CHAPTER XVII

TOWARDS INTERNATIONAL GOVERNMENT

These are three ways in which the United States might conceivably attempt to promote the international adjustments without which peace cannot be secured. We might seek to "go it alone," righting one wrong after another, intervening whenever and wherever our national conscience directed. Or we might enter into an alliance with one or a few selected democratic and enlightened nations to force international justice and comity upon other nations. Finally we might refrain from ubiquitous interventions and peace-propagating alliances and devote ourselves, in conjunction with all other willing nations, to the formulation of principles of international policy, and unite with those nations in the legalisation and enforcement of such principles. In other words we might become the standard about which the peaceful parties and groups of all nations might rally.

The first of these courses is quite impossible. It is grotesque to think of us, or of any country, as a knight-errant, rescuing nations forlorn from evil forsworn powers. There are two things, besides a saving sense of humour, which preclude us from essaying this rôle; we have not the knowledge and we have not the power.

For the making of peace more than good will is required. Nothing is more harmful in international intercourse than a certain sentimentalism and contempt for realities on the part of many of our pacifists.

The difficulty with most plans for intervention by one moral and infallible power is that they attribute a pikestaff simplicity to international—as, in fact, to all questions. According to certain superlatively well-intentioned people, some nations are wicked and others virtuous; some nations love the clash of arms, some the ways of peace; some nations are greedy, brutal and dishonourable, others are generous, gentle and honourable. It is the absolute bad and the impossible good of the melodrama, in which the human sheep and goats are sundered by an obvious moral boundary line.

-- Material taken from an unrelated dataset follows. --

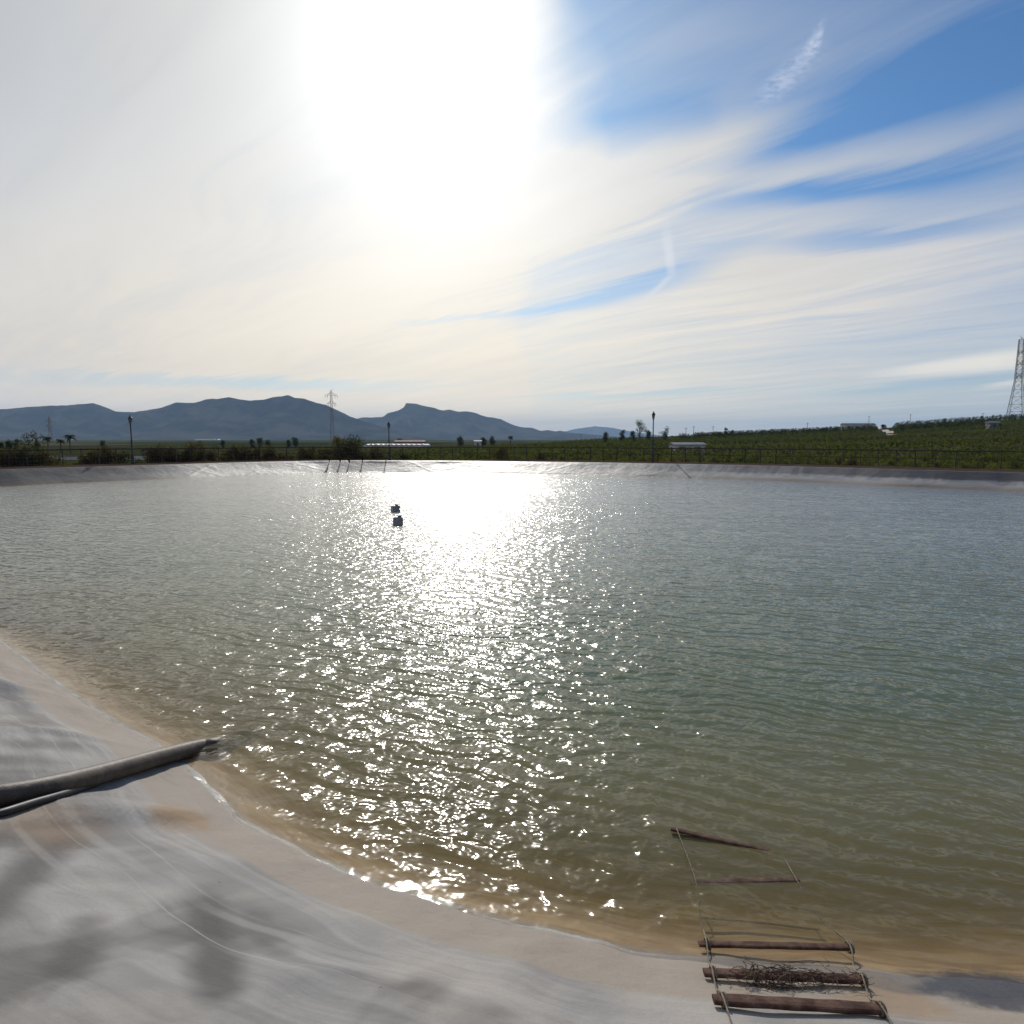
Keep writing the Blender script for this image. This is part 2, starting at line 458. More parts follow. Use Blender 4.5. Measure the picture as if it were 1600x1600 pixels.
# ------------------------------------------------------------------ materials for the setting
def mat_liner():
    m, nb, o = new_mat("pond_liner"); p = nb.n('ShaderNodeBsdfPrincipled')
    d = nb.attr('shore'); arc = nb.attr('arc'); pos = nb.pos()
    px, py, pz = nb.sep(pos)
    wob = nb.mul(nb.sub(nb.noise(pos, 0.8, 2), 0.5), 0.55)
    dw = nb.add(d, wob)
    big = nb.noise(pos, 1.1, 3, 0.5)
    str1 = nb.noise(nb.vec(nb.mul(dw, 5.0), nb.mul(arc, 0.35)), 1.0, 5, 0.6)
    str2 = nb.noise(nb.vec(nb.mul(dw, 15.0), nb.mul(arc, 1.1), 4.0), 1.0, 3, 0.55)
    col = nb.mix(nb.ramp(big, 0.35, 0.68), (0.375, 0.345, 0.31), (0.22, 0.215, 0.21))
    col = nb.mix(nb.ramp(str1, 0.42, 0.68, 0, 0.65), col, (0.38, 0.365, 0.345))
    col = nb.mix(nb.ramp(str2, 0.50, 0.75, 0, 0.3), col, (0.14, 0.138, 0.135))
    # buff silt band just above the water
    band = nb.mul(nb.ramp(nb.add(d, nb.mul(wob, 0.35)), 0.42, 0.50, 1, 0), 0.85)
    col = nb.mix(band, col, (0.31, 0.26, 0.21))
    # dark smears running down the bank
    sm = nb.noise(nb.vec(nb.mul(arc, 2.0), nb.mul(d, 0.40), 2.0), 1.0, 3, 0.5, 0.4)
    smm = nb.mul(nb.ramp(sm, 0.46, 0.62), nb.ramp(dw, 0.55, 1.1))
    col = nb.mix(nb.mul(smm, 0.62), col, (0.045, 0.042, 0.042))
    sm2 = nb.noise(nb.vec(nb.mul(px, 1.3), nb.mul(py, 1.9), 9.0), 1.0, 4, 0.55, 0.5)
    col = nb.mix(nb.mul(nb.ramp(sm2, 0.48, 0.66), nb.ramp(dw, 0.35, 0.8, 0, 0.32)), col, (0.09, 0.088, 0.088))
    sx1 = None
    for (p0, p1, rad, k) in SMEARS:
        ax, ay = p0[:2]; ex, ey = p1[0] - ax, p1[1] - ay; l2 = ex * ex + ey * ey
        qx = nb.sub(px, ax); qy = nb.sub(py, ay)
        t = nb.m('MULTIPLY', nb.add(nb.mul(qx, ex), nb.mul(qy, ey)), 1 / l2, clamp=True)
        q = nb.vm('LENGTH', nb.vec(nb.sub(qx, nb.mul(t, ex)), nb.sub(qy, nb.mul(t, ey)), 0.0), out=1)
        q = nb.add(q, nb.mul(nb.sub(nb.noise(pos, 2.4, 3, 0.55), 0.5), 0.15))
        f_ = nb.ramp(q, rad * 0.1, rad, k, 0)
        sx1 = f_ if sx1 is None else nb.mx(sx1, f_)
    col = nb.mix(sx1, col, (0.060, 0.056, 0.056))
    # thin pale scratches and old water lines
    def line(c, w, k, col, wv=0.3, sd=0.0):
        n_ = nb.noise(nb.vec(nb.mul(px, 0.6), nb.mul(py, 0.6), sd), 1.0, 3, 0.45)
        q = nb.m('ABSOLUTE', nb.sub(nb.add(d, nb.mul(nb.sub(n_, 0.5), wv)), c))
        br = nb.ramp(nb.noise(nb.vec(nb.mul(arc, 0.9), 0.0, sd + 5), 1.0, 3), 0.38, 0.58)
        return nb.mix(nb.mul(nb.mul(nb.ramp(q, w * 0.3, w, 1, 0), br), k), col, (0.40, 0.385, 0.365))
    for c, w, k, wv, sd in ((0.62, 0.030, 0.30, 0.3, 1), (0.80, 0.008, 0.45, 0.35, 2), (0.92, 0.05, 0.35, 0.4, 3), (1.22, 0.04, 0.35, 0.5, 4), (1.05, 0.006, 0.5, 0.45, 6), (0.5, 0.02, 0.35, 0.2, 7)):
        col = line(c, w, k, col, wv, sd)
    # rust coloured stains beside the pipe and near the ladder
    for (sx, sy, rad, k) in ((*at_z(300, 1285, 0.12)[:2], 0.30, 0.75), (*at_z(60, 1345, 0.3)[:2], 0.38, 0.45), (*at_z(1400, 1570, 0.05)[:2], 0.30, 0.45), (*at_z(1160, 1560, 0.05)[:2], 0.12, 0.25)):
        dd = nb.vm('DISTANCE', nb.vec(px, py, 0.0), (sx, sy, 0), out=1)
        dd = nb.add(dd, nb.mul(nb.sub(nb.noise(pos, 3.5, 4, 0.6), 0.5), 0.55))
        col = nb.mix(nb.mul(nb.ramp(dd, rad * 0.2, rad, 1, 0), k), col, (0.28, 0.17, 0.08))
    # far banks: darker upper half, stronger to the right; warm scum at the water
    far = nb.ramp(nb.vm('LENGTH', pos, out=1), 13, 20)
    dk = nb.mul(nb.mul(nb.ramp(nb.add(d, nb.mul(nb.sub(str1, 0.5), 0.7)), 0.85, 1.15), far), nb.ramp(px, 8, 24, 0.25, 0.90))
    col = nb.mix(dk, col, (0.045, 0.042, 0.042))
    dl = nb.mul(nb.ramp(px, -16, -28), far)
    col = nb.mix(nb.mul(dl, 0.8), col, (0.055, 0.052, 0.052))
    sc = nb.mul(nb.ramp(nb.add(d, nb.mul(wob, 0.3)), 0.10, 0.42, 1, 0), far)
    col = nb.mix(nb.mul(sc, 0.7), col, (0.20, 0.16, 0.11))
    # silt on the part under water
    und = nb.ramp(d, 0.02, -0.10)
    silt = nb.mix(nb.ramp(nb.noise(nb.vec(nb.mul(dw, 9.0), nb.mul(arc, 1.6)), 1.0, 4, 0.6), 0.35, 0.65), (0.30, 0.20, 0.105), (0.46, 0.335, 0.20))
    col = nb.mix(und, col, silt)
    # wet rim: soaked and dark to the right of the pipe mouth, wider by the ladder
    wide = nb.ramp(px, 0.6, 1.6, 0.05, 0.21)
    wet = nb.ramp(nb.add(d, nb.mul(nb.sub(nb.noise(pos, 2.6, 3), 0.5), 0.10)), nb.mul(wide, 0.85), wide, 1, 0)
    wet = nb.mul(nb.mul(wet, nb.sub(1.0, far)), nb.ramp(d, -0.03, 0.01))
    col = nb.mix(nb.mul(wet, nb.ramp(px, 0.2, 1.0, 0.12, 0.55)), col, (0.10, 0.095, 0.09))
    # dark blue-grey algae blot at the right end
    bx, by = at_z(1545, 1548, 0.02)[:2]
    dd = nb.vm('DISTANCE', nb.vec(nb.mul(px, 0.55), py, 0.0), (bx * 0.55, by, 0), out=1)
    dd = nb.add(dd, nb.mul(nb.sub(nb.noise(pos, 6.0, 5, 0.65), 0.5), 0.32))
    col = nb.mix(nb.ramp(dd, 0.12, 0.24, 0.85, 0), col, (0.045, 0.05, 0.065))
    rim = nb.ramp(nb.m('ABSOLUTE', nb.sub(nb.add(d, nb.mul(nb.sub(nb.noise(pos, 9, 3), 0.5), 0.05)), 0.012)), 0.008, 0.035, 1, 0)
    rim = nb.mul(nb.mul(rim, nb.ramp(px, 0.2, 1.2, 0.8, 0.0)), nb.ramp(nb.noise(pos, 3.5, 4, 0.6), 0.35, 0.6, 0.15, 1.0))
    col = nb.mix(nb.mul(rim, nb.sub(1.0, far)), col, (0.42, 0.42, 0.39))
    speck = nb.ramp(nb.noise(pos, 30, 1, 0.5), 0.80, 0.84)
    col = nb.mix(nb.mul(speck, 0.7), col, (0.06, 0.05, 0.045))
    fine = nb.noise(pos, 90, 3, 0.6)
    col = nb.mix(nb.ramp(fine, 0.3, 0.7, 0.0, 0.16), col, (0.16, 0.155, 0.15))
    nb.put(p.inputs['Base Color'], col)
    rg = nb.ramp(wet, 0, 1, 0.62, 0.25)
    rg = nb.mix(far, nb.vec(rg, rg, rg), (0.46, 0.46, 0.46))
    nb.put(p.inputs['Roughness'], nb.sep(rg)[0])
    nb.put(p.inputs['Specular IOR Level'], nb.ramp(nb.mul(far, nb.mul(nb.sub(1.0, dl), nb.sub(1.0, nb.mul(dk, 0.97)))), 0, 1, 0.06, 0.42, smooth=False))
    bn = nb.n('ShaderNodeBump'); bn.inputs['Distance'].default_value = 1.0
    h = nb.add(nb.mul(str2, 0.004), nb.mul(nb.noise(pos, 14, 4, 0.6), 0.005))
    h = nb.add(h, nb.mul(nb.noise(pos, 3.0, 3, 0.5), 0.02))
    nb.link(h, bn.inputs['Height']); nb.link(bn.outputs[0], p.inputs['Normal'])
    nb.link(p.outputs[0], o.inputs[0])
    return m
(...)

In point of fact, no nation is good or bad in this simple sense, but all have a certain justice in their claims, however difficult it is to square these claims with the moral philosophy of the neutral country. The British had a certain justice in their conflict with the Transvaal as had also the Dutch burghers who resisted them. Even in our brutal attack upon Mexico in 1846 we had the justification arising from our greater ability to use the conquered territory. It is easy to find phrases to be used whenever we wish to interfere, but these phrases sometimes conceal an ambiguous meaning and sometimes have no meaning at all. Are we, for instance, to become the defenders of small nationalities, ready to go to war whenever one is invaded? Has a small nation a right to hold its present territory when that right conflicts with the economic advance, let us say, of a whole continent? Should we respect Canada's right to keep New York, had that city originally been settled by Canadians? Should we compel Russia to treat her Poles and Jews fairly and concede to Russia the right to compel us to treat our Negroes fairly? Some extension of the right of interference in what are now called the internal affairs of other nations must be admitted, but it is a precipitous road to travel. The united powers may compel Roumania or Greece to behave, but the United States, acting alone, would find it irksome to have to constrain or discipline Russia.

By this it is not meant that we should never intervene. It would be futile to fix such a rule for conduct which, in the end, will be determined by circumstances. In any question of interference, however, the burden of proof should rest heavily upon the side which urges a nation to slay in order to secure what it believes to be the eternal principles of justice. The general development will be toward greater interference, but this intervention will be increasingly international, not national.

In actual practice the problem when to interfere is immensely difficult. It is easy to say "let America assume her responsibility for policing the world," but the question arises, "What in particular should we do and what leave undone?" Should we war against Germany because of Belgium, and against France and England because of Greece? Should we fight Japan to aid China? Are we to mete out justice even-handed to the Poles, Finns and Jews of Russia, the Czechs and Southern Slavs of Austria, the Armenians and Alsatians? Should we have interposed to save Persia from benevolent absorption by Russia and England? Clearly we could not do these things alone, and to attempt them would be to strike an impossibly virtuous attitude. Even if we had the wisdom or the sure instinct to save us from error, we should not have a fraction of the power necessary to make our benevolent intervention effective.